Steins;Gate is set up so that you can easily miss the choices on your first playthrough. It is largely linear, and you don’t have any input aside from answering message that seem inconsequential. The first major choice comes at a point when Okabe hesitates while deciding whether or not to send a D-Mail, a message that will travel back through time to change the current timeline. In that moment of hesitation, you can choose to open his phone and send the message yourself. If you don’t, he refuses to send it, and you’re put on the path to the earliest possible ending.

As a result, many players see that ending first. On subsequent playthroughs, the game alerts you with an icon whenever this situation arises. Most choices in Steins;Gate work this way: you either send a critical D-Mail and continue the main story, or you refuse to send it and see an alternate ending instead. It’s simple, and it gives you control of the timeline in a logical way. The only exceptions are the endings tied to the true ending flags, which depend on which responses you give to a specific chain of messages.
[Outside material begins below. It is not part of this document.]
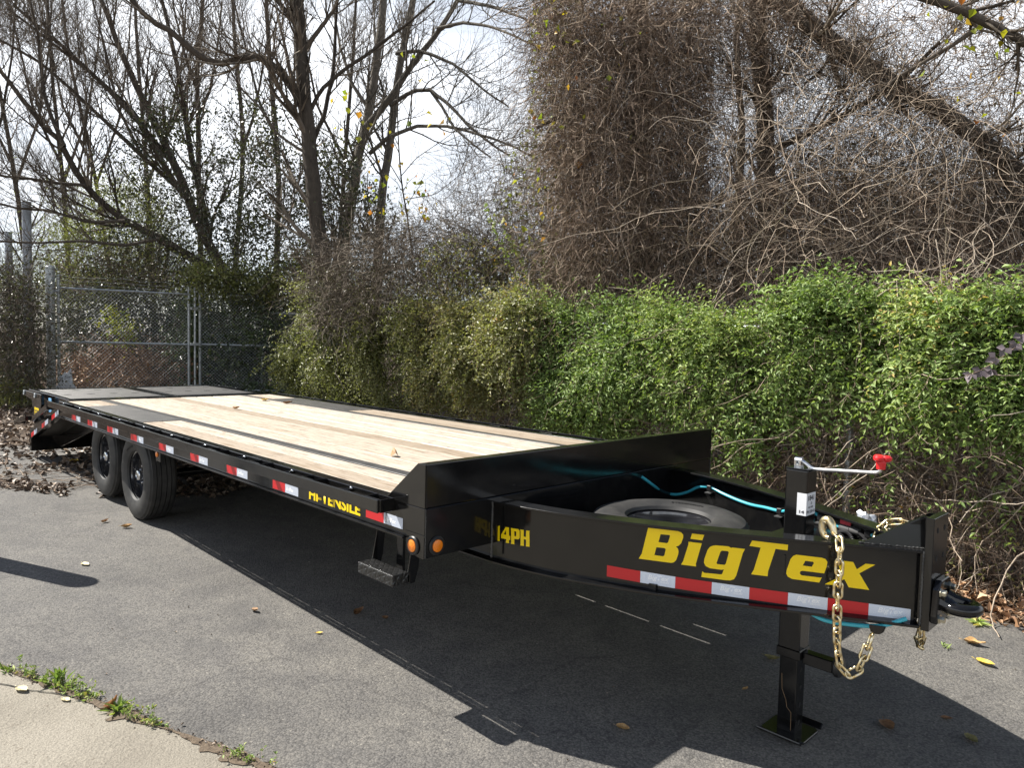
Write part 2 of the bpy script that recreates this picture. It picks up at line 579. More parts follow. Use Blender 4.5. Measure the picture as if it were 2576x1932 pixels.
def leafmat(name, stops, rough=0.45, trans=0.35, spec=0.5):
    """leaf with a colour of its own (attribute tint) that lets some light through"""
    m = mat(name, (0.1, 0.2, 0.05), rough, spec=spec)
    at_ = N(m, 'ShaderNodeAttribute', attribute_name='tint')
    c = ramp(m, at_.outputs['Fac'], stops)
    L(m, c.outputs['Color'], bsdf(m).inputs['Base Color'])
    if trans > 0:
        tr = N(m, 'ShaderNodeBsdfTranslucent')
        tcol = mixc(m, 1.0, c.outputs['Color'], (1.25, 1.35, 0.6), 'MULTIPLY')
        L(m, tcol, tr.inputs['Color'])
        mx = N(m, 'ShaderNodeMixShader'); mx.inputs['Fac'].default_value = trans
        L(m, bsdf(m).outputs['BSDF'], mx.inputs[1]); L(m, tr.outputs['BSDF'], mx.inputs[2])
        out = [n for n in m.node_tree.nodes if n.type == 'OUTPUT_MATERIAL'][0]
        L(m, mx.outputs['Shader'], out.inputs['Surface'])
    return m


LEAF_GREEN = leafmat('honeysuckle_leaf', [(0.0, (0.065, 0.12, 0.035)), (0.35, (0.165, 0.25, 0.07)), (0.75, (0.29, 0.38, 0.115)), (0.95, (0.40, 0.43, 0.14)), (1.0, (0.48, 0.36, 0.11))], 0.5, 0.28, 0.35)
LEAF_OLIVE = leafmat('olive_leaf', [(0.0, (0.11, 0.13, 0.055)), (0.45, (0.25, 0.265, 0.105)), (0.8, (0.29, 0.28, 0.125)), (0.95, (0.38, 0.31, 0.13)), (1.0, (0.45, 0.27, 0.08))], 0.40)
LEAF_IVY = leafmat('ivy_leaf', [(0.0, (0.04, 0.065, 0.03)), (0.6, (0.10, 0.135, 0.06)), (1.0, (0.20, 0.23, 0.12))], 0.3, 0.25, 0.7)
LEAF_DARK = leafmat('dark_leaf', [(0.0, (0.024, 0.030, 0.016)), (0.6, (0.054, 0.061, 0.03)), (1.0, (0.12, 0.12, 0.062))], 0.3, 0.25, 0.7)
LEAF_YEL = leafmat('yellow_leaf', [(0.0, (0.16, 0.22, 0.03)), (0.5, (0.34, 0.32, 0.03)), (0.8, (0.5, 0.34, 0.04)), (1.0, (0.42, 0.13, 0.03))], 0.5, 0.45)
LEAF_DRY = leafmat('dry_leaf', [(0.0, (0.06, 0.042, 0.029)), (0.35, (0.155, 0.107, 0.074)), (0.7, (0.27, 0.20, 0.145)), (1.0, (0.40, 0.32, 0.245))], 0.55, 0.0, 0.45)
LEAF_RUST = leafmat('rust_leaf', [(0.0, (0.12, 0.06, 0.03)), (0.35, (0.28, 0.155, 0.08)), (0.7, (0.44, 0.28, 0.165)), (1.0, (0.58, 0.42, 0.28))], 0.6, 0.0, 0.35)
LEAF_PURP = leafmat('bramble_leaf', [(0.0, (0.11, 0.085, 0.095)), (1.0, (0.22, 0.18, 0.195))], 0.45, 0.15)


def barkmat(name, stops):
    m = mat(name, (0.1, 0.09, 0.08), 0.9, spec=0.25)
    at_ = N(m, 'ShaderNodeAttribute', attribute_name='tint')
    c = ramp(m, at_.outputs['Fac'], stops)
    v = coords(m, (1, 1, 0.35))
    n1 = noise(m, v, 16.0, 6.0, 0.7)
    c2 = ramp(m, n1.outputs['Fac'], [(0.3, (0.6,)), (0.7, (1.3,))])
    a = mixc(m, 1.0, c.outputs['Color'], c2.outputs['Color'], 'MULTIPLY')
    L(m, a, bsdf(m).inputs['Base Color'])
    bump(m, n1.outputs['Fac'], 0.8, 0.03)
    return m


BARK = barkmat('bark', [(0.0, (0.045, 0.037, 0.029)), (1.0, (0.12, 0.10, 0.08))])
BARK_PALE = barkmat('pale_bark', [(0.0, (0.09, 0.082, 0.07)), (1.0, (0.2, 0.18, 0.15))])
TWIG = barkmat('twigs', [(0.0, (0.06, 0.048, 0.037)), (0.6, (0.15, 0.122, 0.095)), (1.0, (0.28, 0.24, 0.19))])
VINE = barkmat('dry_vine', [(0.0, (0.12, 0.085, 0.062)), (0.5, (0.29, 0.215, 0.16)), (0.85, (0.43, 0.34, 0.255)), (1.0, (0.54, 0.46, 0.37))])

# ------------------------------------------------------------------ the ground
def wob(x, s=0):
    return (np.sin(x * 3.1 + s) * 0.5 + np.sin(x * 7.7 + 1.3 * s + 1) * 0.3 + np.sin(x * 17.3 + 2.1 * s + 2) * 0.2)


def sheet(name, xs, ylo, yhi, rows, dz, m, tint=None):
    """a strip of ground between two edges given per column"""
    xs = np.asarray(xs, float)
    u = np.linspace(0, 1, rows)
    X = np.repeat(xs[:, None], rows, 1)
    Y = ylo[:, None] * (1 - u) + yhi[:, None] * u
    Z = gz(X, Y) + dz
    V = np.stack([X, Y, Z], -1).reshape(-1, 3)
    n, k = X.shape
    i, j = np.meshgrid(np.arange(n - 1), np.arange(k - 1), indexing='ij')
    a = (i * k + j).ravel()
    F = np.stack([a, a + k, a + k + 1, a + 1], 1)
    o = link(name, mesh_np(name, V, [F], smooth=True), m)
    o['kind'] = 'structure'
    return o


_gx = np.concatenate([[-400, -200, -100, -60], np.arange(-40, 12.1, 0.5), [20, 40, 90, 200, 400]])
sheet('ground', _gx, np.full(len(_gx), -300.0), np.full(len(_gx), 500.0), 161, -0.03, SOIL)
_ax = np.arange(-8.6, 9.01, 0.12)
_edge = np.where(_ax > 0.4, 2.36, 2.36 + 0.25 * np.minimum(1, (0.4 - _ax))) + 0.07 * wob(_ax)
sheet('asphalt_pavement', _ax, np.full(len(_ax), -9.0), _edge, 70, 0.0, ASPHALT)


def crack_y(x):
    return -1.86 + 0.365 * (np.asarray(x, float) + 0.068)


_cx = np.arange(-8.0, 4.01, 0.04)
sheet('concrete_pavement', _cx, np.full(len(_cx), -9.0), crack_y(_cx) - 0.026 + 0.008 * wob(_cx * 2.2, 3) + .0035 * np.random.default_rng(4).normal(size=len(_cx)), 40, 0.004, CONCRETE)
# dirt that has gathered in the joint between concrete and asphalt
_dx = np.arange(-3.2, 0.6, 0.02)
_wd = np.clip(0.006 + 0.008 * wob(_dx * 3.6, 5), 0.002, 0.2)
_wd += 0.05 * np.exp(-((_dx + 0.83) / 0.09) ** 2) + 0.04 * np.exp(-((_dx + 0.25) / 0.20) ** 2) + .022 * np.exp(-((_dx + 1.25) / 0.3) ** 2)
_wd *= 1 + .35 * np.random.default_rng(3).normal(size=len(_dx)).clip(-1.5, 1.5)
sheet('dirt_in_joint', _dx, crack_y(_dx) - 0.028 - _wd, crack_y(_dx) - 0.02 + 0.5 * _wd, 4, 0.008, DIRT)
_kp = np.array([(-1.93, -2.78), (-1.75, -2.64), (-1.55, -2.55), (-1.36, -2.44), (-1.2, -2.33), (-1.1, -2.27)])
_ks = np.linspace(0, 1, 40)
_kx = np.interp(_ks, np.linspace(0, 1, 6), _kp[:, 0]); _ky = np.interp(_ks, np.linspace(0, 1, 6), _kp[:, 1]) + 0.006 * wob(_ks * 9)
sheet('crack_in_concrete', _kx, _ky - 0.0035, _ky + 0.0035, 2, 0.0085, HOLE)

# ------------------------------------------------------------------ the trailer
TR = thing('flatbed_trailer', 'long black deck-over trailer with pale plank deck and large yellow lettering', 'trailer', (-2.3, 0, 0))


def part(name, g, m, bevel=0.0, smooth=False, parent=None, seg=1, stuff=False):
    return g.obj(name, m, parent or TR, bevel, smooth, seg, stuff)


part('front_board', Geo().box(-.055, 0, -1.199, 1.199, .8955, 1.0925), PAINT, .004, seg=2)
part('front_channel', Geo().box(-.05, 0, -1.199, 1.199, .668, .893), PAINT, .003)
for s in (-1, 1):
    y0 = s * 1.2
    part('end_gusset', Geo().prism([(.0005, y0, 1.0925), (-.055, y0, 1.0925), (-.301, y0, .8955), (.0005, y0, .8955)], (0, s * .006, 0)), PAINT, .0015)
    part('side_channel', Geo().box(-6.30, -.052, min(s * 1.2, s * 1.136), max(s * 1.2, s * 1.136), .745, .902), PAINT, .003)
    part('channel_lip', Geo().box(-6.30, -.14, min(s * 1.2005, s * 1.224), max(s * 1.2005, s * 1.224), .737, .744), PAINT)
    part('corner_plate', Geo().box(-.135, .0005, min(s * 1.2, s * 1.206), max(s * 1.2, s * 1.206), .775, .893), PAINT, .001)
    ya, yb = sorted((s * 1.295, s * 1.283))
    part('rub_rail', Geo().box(-6.36, -.238, ya, yb, .843, .907), PAINT, .0045, seg=2)
    # amber lamp bracket
    pts = [(-.003, .7735), (-.135, .7735), (-.135, .715), (-.118, .69), (-.09, .675), (-.045, .666), (-.003, .664)]
    part('lamp_bracket', Geo().prism([(x, s * 1.2, z) for x, z in pts], (0, s * .005, 0)), PAINT, .001)
    for (o, ax) in (((-.079, s * 1.206, .714), (0, s, 0)), ((.0005, s * 1.136, .719), (1, 0, 0))):
        b = part('marker_lamp', Geo().lathe([(.043, 0), (.044, .004), (.040, .009), (.031, .010), (.029, .006), (.0, .006)], o, ax, 28), BLACKRUB, smooth=True)
        part('lens', Geo().lathe([(.0285, .006), (.028, .011), (.02, .014), (.0, .0155)], o, ax, 24), AMBER, smooth=True, parent=b)
    # rear marker by the wheels
    b = part('lamp_bracket', Geo().box(-3.40, -3.302, min(s * 1.2, s * 1.194), max(s * 1.2, s * 1.194), .655, .744), PAINT, .001)
    part('lens', Geo().lathe([(.022, 0), (.021, .006), (.012, .01), (0, .011)], (-3.372, s * 1.2, .709), (0, s, 0), 16), AMBER, smooth=True, parent=b)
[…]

Steins;Gate 0 handles choices differently. Okabe doesn’t have D-Mail technology anymore, and he can’t directly control the timeline. Instead, the branching paths rely on how often you choose to interact with Amadeus, the AI on Okabe’s phone. Where Steins;Gate has a linear progression with alternate routes at key points, Steins;Gate 0 has multiple routes that branch out further down the path.

Unlike with the D-Mails, there isn’t always an obvious reason why interacting with Amadeus at particular times leads to certain routes. You can infer the reason for some, but other choices seem minor compared to the major changes they cause. On one hand, this emphasizes your lack of control in Steins;Gate 0. Powerful forces are making choices that change the world, and you’re swept up in their plots. On the other hand, it sometimes feels like there is no logic to the changes, and it’s simply how the designers chose to set you on different routes.

Both Steins;Gate visual novels present you with a handful of choices made through Okabe’s phone, but they do so in dramatically different ways. If Steins;Gate is a tight, mostly linear story that plays with time travel, Steins;Gate 0 is a sprawling collection of smaller stories and “what-if” scenarios that eventually lead back to the true ending of Steins;Gate. Choices feel less under your control, but allow for more varied routes.

I prefer how Steins;Gate handles it, although the sequel has its moments. Either way, when time travel and large-scale conspiracies are involved, small decisions can have huge consequences.